Industrial parks have been successful in kick-starting economic development, even in some of the world’s most underdeveloped economies, according to former World Bank chief economist Justin Yifu Lin.

“In countries like Ethiopia and Rwanda, ... nobody would have expected a local factory to be a competitive exporter in global markets,” Lin told a news conference on the sidelines of the Boao Forum for Asia Annual Conference on March 22.

Lin said conventional economic wisdom agreed that a shortage of infrastructure and skilled labor were the major bottlenecks that hindered underdeveloped economies.

However, the renowned economist said that factories in the industrial parks of such countries had quickly become profitable.

Lin said that developing countries can use such an approach to jump-start their economic development, while investors from economies like China’s Hong Kong Special Administrative Region can find new growth opportunities through participation.

Lin unveiled a new index developed by his team to measure the inclusive structural transformation of different economies.

The index is based on the New Structural Economics advocated by Lin, who believes that structural changes and an optimal policy mix are the foundation of sustained and inclusive growth during the progressive stages of development.

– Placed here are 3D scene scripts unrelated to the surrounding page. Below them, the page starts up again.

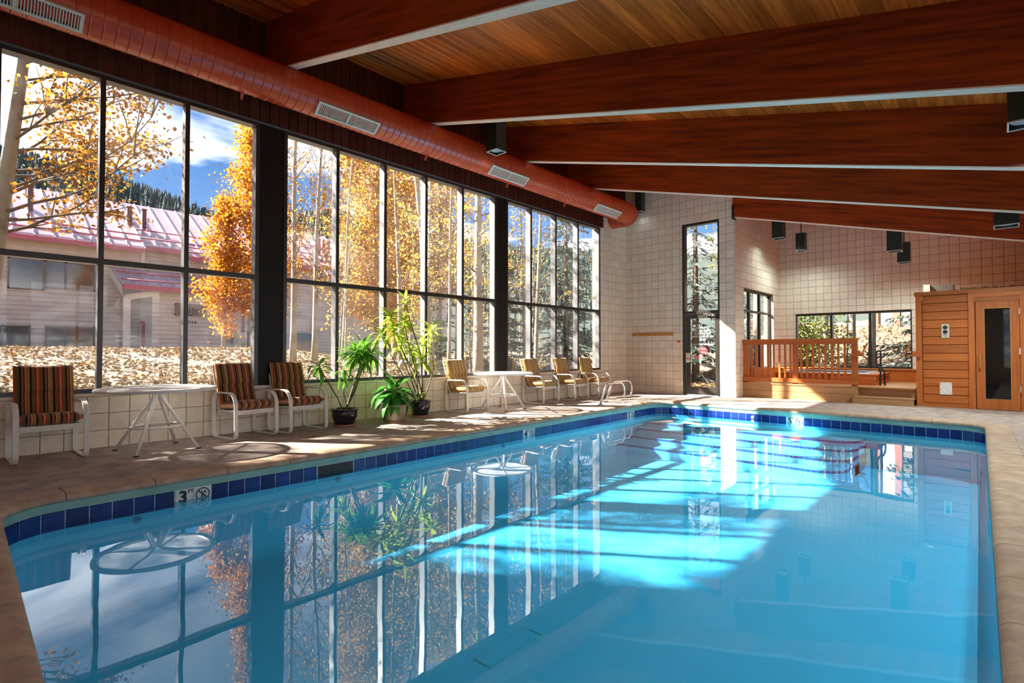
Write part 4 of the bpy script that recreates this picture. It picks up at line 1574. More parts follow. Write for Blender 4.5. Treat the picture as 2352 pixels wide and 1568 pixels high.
# ------------------------------------------------------------------ sauna cabin
sa = thing('sauna_cabin', 'cedar boarded sauna cabin with a glazed door', 'sauna', (0, 13.80, 0))
SX0, SX1, SZT = -1.285, XR - .02, 2.30
MB().box(SX0, SX1, .06, YB - 13.80 - .03, 0.0, 2.20).obj('cabin_core', 'cedarV', sa)
MB().box(SX0, SX0 + .10, -.02, .06, 0, 2.29).obj('corner_post', 'cedarV', sa)
MB().box(SX0 - .02, SX1, -.035, .10, 2.29, 2.37).obj('top_trim', 'cedar', sa)
zs = grid(.08, 2.29, 13)
for a, b in zip(zs[:-1], zs[1:]):
    m_ = MB()
    c = .006
    m_.add([(SX0 + .11, .055, a), (-.455, .055, a), (-.455, .055, b), (SX0 + .11, .055, b),
            (SX0 + .11, .022, a + c * 1.5), (-.455, .022, a + c * 1.5), (-.455, .022, b - c), (SX0 + .11, .022, b - c)],
           [(4, 5, 6, 7), (0, 1, 5, 4), (1, 2, 6, 5), (2, 3, 7, 6), (3, 0, 4, 7)])
    m_.obj('board', 'cedar', sa)
MB().box(SX0 + .10, -.455, .005, .055, 0, .08).obj('skirting', 'cedar', sa)
MB().box(-.455, -.36, -.02, .06, 0, 2.20).obj('door_trim', 'cedarV', sa)
MB().box(-.455, .40, -.022, .06, 2.20, 2.29).obj('door_trim', 'cedar', sa)
MB().box(.285, .40, -.02, .06, 0, 2.20).obj('door_trim', 'cedarV', sa)
MB().box(-.36, .285, -.005, .06, 2.115, 2.20).obj('door_head', 'cedar', sa)
for k in range(12):
    MB().box(.405, SX1, .022, .055, .02 + k * .19, .02 + k * .19 + .184).obj('board', 'cedar', sa)
dd = MB()
dd.box(-.345, -.225, -.004, .04, .01, 2.11)
dd.box(.16, .275, -.004, .04, .01, 2.11)
dd.box(-.225, .16, -.004, .04, 1.985, 2.11)
dd.box(-.225, .16, -.004, .04, .01, .20)
dl = dd.obj('door', 'cedarV', sa)
MB().box(-.235, .17, .012, .02, .19, 2.0).obj('glass', 'darkglass', dl)
for (a, b, c_, d_) in ((-.225, -.213, .20, 1.985), (.148, .16, .20, 1.985), (-.213, .148, .20, .212), (-.213, .148, 1.973, 1.985)):
    MB().box(a, b, -.008, .012, c_, d_).obj('bead', 'pine', dl)
MB().tube(rounded_poly([(-.29, -.004, .80), (-.29, -.06, .80), (-.29, -.06, 1.06), (-.29, -.004, 1.06)], [0, .02, .02, 0], 4), .014, 10).obj('handle', 'pine', dl)
for z in (.42, 1.14, 1.90):
    MB().box(.268, .292, -.016, -.004, z - .06, z + .06).obj('hinge', 'chrome', dl)
t = tag(thing('sauna_control', 'white control plate with two black dials on the sauna boards', 'control', (-.81, 13.80, 1.55)), None)
MB().obox((0, .010, 0), (.125, .020, .28), None, .005).obj('plate', 'register', t)
for z in (.075, -.015):
    MB().lathe([(0, .022), (.030, .022), (.036, .006), (.038, 0)], 16).obj('dial', 'black', t, (0, 0, z), (PI / 2, 0, 0))
text('dial_lettering', 'HEAT', .035, (0, -.001, -.075), Rd, 'blackprint', t, .0005)
text('dial_lettering', 'TIME', .03, (0, -.001, -.11), Rd, 'blackprint', t, .0005)
t = thing('access_panel', 'blank white screwed panel low on the sauna boards', 'panel', (-.815, 13.80, .38))
MB().obox((0, .012, 0), (.195, .018, .25), None, .003).obj('plate', 'white', t)
for (x, z) in ((-.08, .10), (.08, .10), (-.08, -.02), (.08, -.10)):
    MB().lathe([(0, .004), (.006, .003), (.008, 0)], 8).obj('screw', 'greybox', t, (x, .002, z), (PI / 2, 0, 0))
tag(MB().box(-1.08, -.70, 14.4, 14.75, 2.372, 2.55).obj('storage_box', 'greybox'), 'grey box lying on the sauna roof', 'box')
tag(MB().box(-1.20, -1.085, 14.35, 14.7, 2.372, 2.575).obj('cream_block', 'block'), 'cream block standing on the sauna roof beside a grey box', 'block')
mb = MB()
for k in range(220):
    x = -.66 + rnd.random() * 3.4
    y = 14.3 + rnd.random() * .5
    h_ = .05 + rnd.random() * .05
    w = .035
    a = rnd.uniform(-.06, .06)
    mb.add([(x - w, y, 2.371), (x + w, y, 2.371), (x + w + a, y + .03, 2.371 + h_), (x - w + a, y + .03, 2.371 + h_)], [(0, 1, 2, 3)])
tag(mb.obj('insulation_batt', 'straw'), 'fringe of straw coloured insulation on the sauna roof', 'insulation', kind='stuff')

# ------------------------------------------------------------------ outside: ground, leaves
def ss(a, b, x):
    f = max(0.0, min(1.0, (x - a) / (b - a)))
    return f * f * (3 - 2 * f)


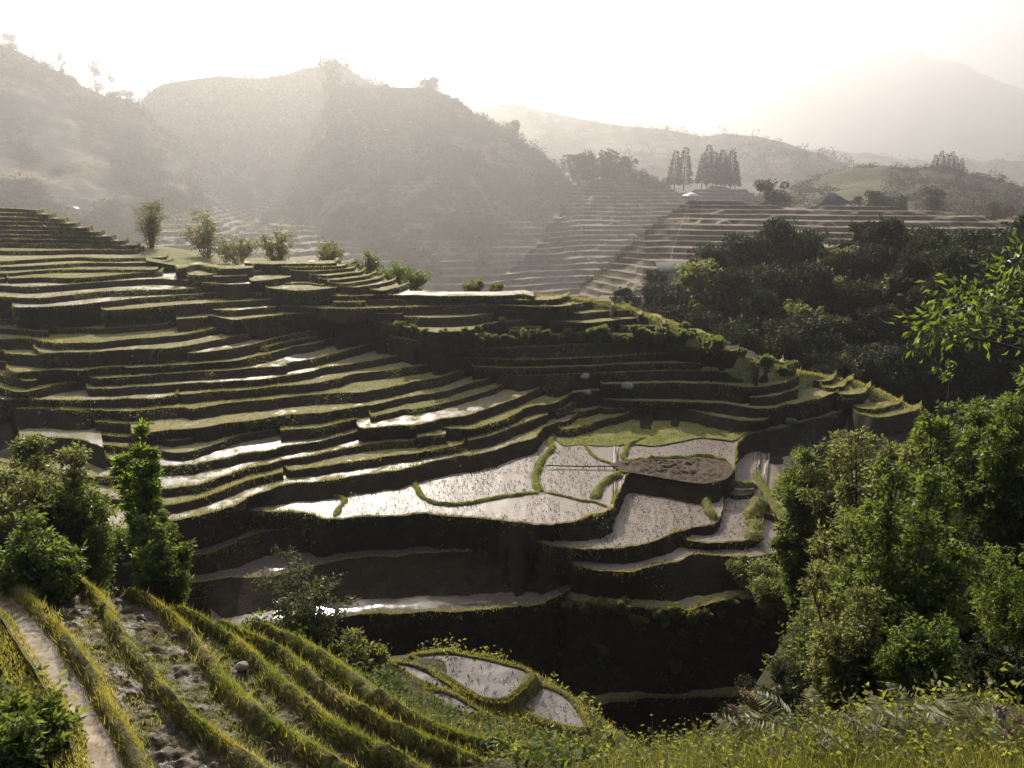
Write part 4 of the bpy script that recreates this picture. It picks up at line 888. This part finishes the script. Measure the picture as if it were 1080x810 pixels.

The index focuses on the critical elements of successful economic development strategies and measures a country’s performance through industrialization results, environmental protection and supportive macropolicies and micropolicies.

The Chinese mainland and the “tiger economies” of Singapore, the Republic of Korea, Hong Kong and Taiwan have registered good scores on the index, showing that they have the potential to achieve sustainable and inclusive growth over the long term.

The Czech Republic, Malaysia, Japan, Vietnam and Kenya have the top five highest scores.

China’s overall score is high due to its strength in manufacturing, which compensates for a relatively bad environmental score. European economies are balanced and have also registered good scores on the index.